* PROMPT: The entries need to be copied exactly.

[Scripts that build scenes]
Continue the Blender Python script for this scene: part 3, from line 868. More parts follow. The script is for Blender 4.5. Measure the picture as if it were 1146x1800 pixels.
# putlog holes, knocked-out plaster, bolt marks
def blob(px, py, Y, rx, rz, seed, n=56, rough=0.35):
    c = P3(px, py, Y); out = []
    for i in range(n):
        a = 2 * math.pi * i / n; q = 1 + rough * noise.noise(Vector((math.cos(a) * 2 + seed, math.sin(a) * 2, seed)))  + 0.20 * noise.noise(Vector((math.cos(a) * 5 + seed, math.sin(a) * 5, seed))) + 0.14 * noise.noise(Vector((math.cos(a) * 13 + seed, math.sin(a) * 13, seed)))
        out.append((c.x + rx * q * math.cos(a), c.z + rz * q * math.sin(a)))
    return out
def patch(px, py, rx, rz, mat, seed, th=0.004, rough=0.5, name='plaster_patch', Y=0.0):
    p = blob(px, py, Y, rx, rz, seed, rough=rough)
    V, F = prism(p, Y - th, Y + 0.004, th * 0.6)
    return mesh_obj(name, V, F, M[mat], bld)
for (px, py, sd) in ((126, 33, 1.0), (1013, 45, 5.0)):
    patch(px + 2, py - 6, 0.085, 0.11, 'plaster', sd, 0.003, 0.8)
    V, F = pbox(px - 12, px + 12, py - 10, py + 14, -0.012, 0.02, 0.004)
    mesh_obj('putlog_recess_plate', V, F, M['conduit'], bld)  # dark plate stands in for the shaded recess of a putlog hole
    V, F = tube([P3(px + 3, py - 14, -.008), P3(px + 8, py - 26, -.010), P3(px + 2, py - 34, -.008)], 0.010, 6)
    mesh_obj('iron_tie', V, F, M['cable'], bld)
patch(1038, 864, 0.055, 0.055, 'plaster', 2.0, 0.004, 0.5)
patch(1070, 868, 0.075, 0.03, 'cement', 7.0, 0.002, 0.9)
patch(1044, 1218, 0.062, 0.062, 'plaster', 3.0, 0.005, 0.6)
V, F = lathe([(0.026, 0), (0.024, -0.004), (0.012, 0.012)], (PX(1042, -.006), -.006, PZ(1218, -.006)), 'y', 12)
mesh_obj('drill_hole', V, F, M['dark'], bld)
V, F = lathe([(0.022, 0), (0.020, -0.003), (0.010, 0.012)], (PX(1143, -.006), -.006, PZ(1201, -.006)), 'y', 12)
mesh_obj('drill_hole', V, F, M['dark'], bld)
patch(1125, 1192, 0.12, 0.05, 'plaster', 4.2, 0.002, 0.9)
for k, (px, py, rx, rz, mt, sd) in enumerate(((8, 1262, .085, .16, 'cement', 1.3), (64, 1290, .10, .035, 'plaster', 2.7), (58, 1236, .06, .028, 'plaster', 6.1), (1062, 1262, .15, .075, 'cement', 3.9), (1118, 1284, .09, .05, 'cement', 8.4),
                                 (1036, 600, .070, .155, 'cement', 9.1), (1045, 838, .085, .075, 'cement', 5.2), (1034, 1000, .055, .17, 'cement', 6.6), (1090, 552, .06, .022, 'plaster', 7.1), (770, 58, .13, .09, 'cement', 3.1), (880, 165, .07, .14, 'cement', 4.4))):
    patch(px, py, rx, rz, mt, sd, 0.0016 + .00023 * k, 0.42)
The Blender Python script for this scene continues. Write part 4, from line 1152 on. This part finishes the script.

* WRITTEN REPLY:
Continue the Blender Python script for this scene: part 3, from line 868. More parts follow. The script is for Blender 4.5. Measure the picture as if it were 1146x1800 pixels.
# putlog holes, knocked-out plaster, bolt marks
def blob(px, py, Y, rx, rz, seed, n=56, rough=0.35):
    c = P3(px, py, Y); out = []
    for i in range(n):
        a = 2 * math.pi * i / n; q = 1 + rough * noise.noise(Vector((math.cos(a) * 2 + seed, math.sin(a) * 2, seed)))  + 0.20 * noise.noise(Vector((math.cos(a) * 5 + seed, math.sin(a) * 5, seed))) + 0.14 * noise.noise(Vector((math.cos(a) * 13 + seed, math.sin(a) * 13, seed)))
        out.append((c.x + rx * q * math.cos(a), c.z + rz * q * math.sin(a)))
    return out
def patch(px, py, rx, rz, mat, seed, th=0.004, rough=0.5, name='plaster_patch', Y=0.0):
    p = blob(px, py, Y, rx, rz, seed, rough=rough)
    V, F = prism(p, Y - th, Y + 0.004, th * 0.6)
    return mesh_obj(name, V, F, M[mat], bld)
for (px, py, sd) in ((126, 33, 1.0), (1013, 45, 5.0)):
    patch(px + 2, py - 6, 0.085, 0.11, 'plaster', sd, 0.003, 0.8)
    V, F = pbox(px - 12, px + 12, py - 10, py + 14, -0.012, 0.02, 0.004)
    mesh_obj('putlog_recess_plate', V, F, M['conduit'], bld)  # dark plate stands in for the shaded recess of a putlog hole
    V, F = tube([P3(px + 3, py - 14, -.008), P3(px + 8, py - 26, -.010), P3(px + 2, py - 34, -.008)], 0.010, 6)
    mesh_obj('iron_tie', V, F, M['cable'], bld)
patch(1038, 864, 0.055, 0.055, 'plaster', 2.0, 0.004, 0.5)
patch(1070, 868, 0.075, 0.03, 'cement', 7.0, 0.002, 0.9)
patch(1044, 1218, 0.062, 0.062, 'plaster', 3.0, 0.005, 0.6)
V, F = lathe([(0.026, 0), (0.024, -0.004), (0.012, 0.012)], (PX(1042, -.006), -.006, PZ(1218, -.006)), 'y', 12)
mesh_obj('drill_hole', V, F, M['dark'], bld)
V, F = lathe([(0.022, 0), (0.020, -0.003), (0.010, 0.012)], (PX(1143, -.006), -.006, PZ(1201, -.006)), 'y', 12)
mesh_obj('drill_hole', V, F, M['dark'], bld)
patch(1125, 1192, 0.12, 0.05, 'plaster', 4.2, 0.002, 0.9)
for k, (px, py, rx, rz, mt, sd) in enumerate(((8, 1262, .085, .16, 'cement', 1.3), (64, 1290, .10, .035, 'plaster', 2.7), (58, 1236, .06, .028, 'plaster', 6.1), (1062, 1262, .15, .075, 'cement', 3.9), (1118, 1284, .09, .05, 'cement', 8.4),
                                 (1036, 600, .070, .155, 'cement', 9.1), (1045, 838, .085, .075, 'cement', 5.2), (1034, 1000, .055, .17, 'cement', 6.6), (1090, 552, .06, .022, 'plaster', 7.1), (770, 58, .13, .09, 'cement', 3.1), (880, 165, .07, .14, 'cement', 4.4))):
    patch(px, py, rx, rz, mt, sd, 0.0016 + .00023 * k, 0.42)
The Blender Python script for this scene continues. Write part 4, from line 1152 on. This part finishes the script.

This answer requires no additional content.